Sure, it's novel and not authoritative, but it being more mainstream could make an impact, since all that it needs to do so is convince a few officials.

But there's nothing here indicating it's any sort of mainstream. Again, no claim has been made this reflects a common or shared viewpoint of the Originalist legal establishment, let alone the non-Federalist legal schools of thought, let alone the opposition party that has been deriding the Federalists for years.

For something to be mainstream, it needs to be, well, not novel and actually be authoritative.

If no one else, I could see state officials in democratic states not listing Trump, and that could make a big difference in the primaries if it doesn't get to the supreme court before then.

What, besides political cover of preferred justifications, makes you think Democratic states would de-list Trump based on this, and but would not de-list Trump on grounds that Trump has been indited and impeached multiple times?

I can't respond to the first half until I'm able to access the pdf again, since that's still not working, last I checked.

But to the ending, they might be persuaded that this could present at least the possibility that it might be the correct and legal thing to do—there's no way the indictments would disqualify, and the impeachments weren't agreed to by the margin required in the Senate.

I can't respond to the first half until I'm able to access the pdf again, since that's still not working, last I checked.

Given that the nature of political violence in the last half decade has been quite considerable with more than a few cases with far more violence and damage than conducted on January 6, you absolutely can respond as to what sort of standard might meaningfully identifies January 6 as a rebellion and other acts of violence in and around the capital and country in the years prior as not.

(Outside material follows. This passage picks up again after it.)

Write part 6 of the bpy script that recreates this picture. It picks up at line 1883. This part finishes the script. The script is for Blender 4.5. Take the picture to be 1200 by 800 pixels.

It certainly wasn't the timing that would make it a rebellion, as there is no requirement nor does proximity automatically qualify. It wasn't the death count. It wasn't the property damage. It wasn't the degree of organization. It wasn't the amount of backing from political elites. It wasn't the proximity to Congress persons.

But to the ending, they might be persuaded that this could present at least the possibility that it might be the correct and legal thing to do—there's no way the indictments would disqualify, and the impeachments weren't agreed to by the margin required in the Senate.

Neither would trying to delist the opposition candidate on charges he has never been convicted of, and yet here you are taking it seriously.

So I ask- why on earth should anyone believe a Democratic politician was sincerely persuaded of the correct and legal nature of an unprecedented attempt at political attack against an opposition party candidate... by an opinion piece of non-authoritative lawyers associated with an organization the Democratic party has regularly identified itself in ideological opposition to?

Does this hypothetical Democrat find all of the Federalist Society writings convincing, or just this pair of writers? Or just this article? Do they plan to apply this standard consistently even if it means coming to odds with their own party, or is this new novel legal theory they sincerely believe in only going to be used to the broad approval of their caucus before being put away?

I'm not making any assertion that other acts of violence wouldn't qualify (again, assuming the authors are right on all this).

Nor am I claiming that it wouldn't be politically motivated, or inconsistently applied.

The difference is that now they can claim to be doing it because of law, and it will have to go through courts instead of being shot down right away.